RACHEL MARTIN, HOST:
Mexico is absorbing an influx of American youth. In fact, recently, more kids have been crossing the border going south rather than north. This often happens when parents are deported. And for children who have just arrived, it can be a difficult adjustment. Here's Emily Green reporting from Michoacan.
(SOUNDBITE OF CHILDREN LAUGHING)
EMILY GREEN, BYLINE: Like anywhere in the U.S., lunchtime is a raucous affair at the local elementary school in Cheranastico, a tiny town located two hours away by car from the nearest city. It's not a place one would expect to find a dozen American students. Ten-year-old Eurita Lopez Morales (ph) moved here from Houston a few months ago and is still adjusting to life at her new school.
EURITA LOPEZ MORALES: The teacher tells us that we have to write whatever she tells to write. And over there, it wasn't like that, and we didn't have Spanish over there.
GREEN: Eurita came to Cheranastico to be with her mom. But she misses her dad, who still lives in Houston and sends money home to Mexico. Eurita's assessment of the move is decidedly mixed.
EURITA: It's good, but without my dad, it's not that good.
GREEN: In recent years, towns all across Mexico have seen an influx of U.S. kids who moved with their parents - some voluntarily, others because they were deported. Around a quarter of the 800,000 recipients of the Deferred Action for Childhood Arrivals program, or DACA, also have kids who were born in the U.S. If they're deported, many of them are likely to bring their children with them to Mexico.
UNIDENTIFIED STUDENTS: Buenos dias.
GREEN: As I enter a classroom in Cheranastico, the students greet me enthusiastically. Of the nine students in this class, three were born in the U.S., and these kids frequently go back and forth between the two countries, some for months at a time. Teacher Rosella Elena Romero (ph)...
ROSELLA ELENA ROMERO: (Through interpreter) It's very difficult for them to adapt. Also, in classes, they're very behind because they speak English. They say, teacher, when are you going to give me classes in English?
GREEN: Because of the language barrier, U.S. students are three times as likely as their Mexican peers to be held back in school, says Bryant Jensen, a professor at Brigham Young University who studies the issue. He says most of the kids move to rural areas in Mexico because that's where their parents are from.
BRYANT JENSEN: Their learning and their experiences, their knowledge from U.S. schools - it's not appreciated. It's not incorporated.

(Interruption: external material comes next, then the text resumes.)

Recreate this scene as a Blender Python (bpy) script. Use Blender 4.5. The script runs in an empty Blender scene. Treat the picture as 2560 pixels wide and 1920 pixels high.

GREEN: In many ways, what's happening in Mexico is the inverse of what American educators have struggled with for decades - how to successfully integrate foreign students. The Mexican education department has an immersion program to help returning students. The problem is finding English-speaking teachers to certify, says Jose Luis Gutierrez, the secretary of migrant affairs in Michoacan.
JOSE LUIS GUTIERREZ: So that's a challenge. But what we are doing is, all these people that have been deported from United States that have been living over there for years and years - now they are here - we are certifying them as teachers.
GREEN: But that program to turn deported parents into certified teachers is in the very beginning stages, and it doesn't account for the emotional challenges returnees face. Lizbeth Gonzalez (ph) grew up in Arizona until she was 12. She's now 25, but when she returned, she spoke broken Spanish.
LIZBETH GONZALEZ: And then the kids start bullying you. They start like, oh, she speaks funny, and she doesn't say it right. And, like, the way of my, like - how I used to dress...
(SOUNDBITE OF MUSIC)
GREEN: But there's little talk of emotional trauma here in Cheranastico, where the sound of kids practicing music fills the empty streets. For now, residents are just trying to get by in a place where jobs are scarce and resources are limited. For NPR News, I'm Emily Green in Cheranastico, Mexico.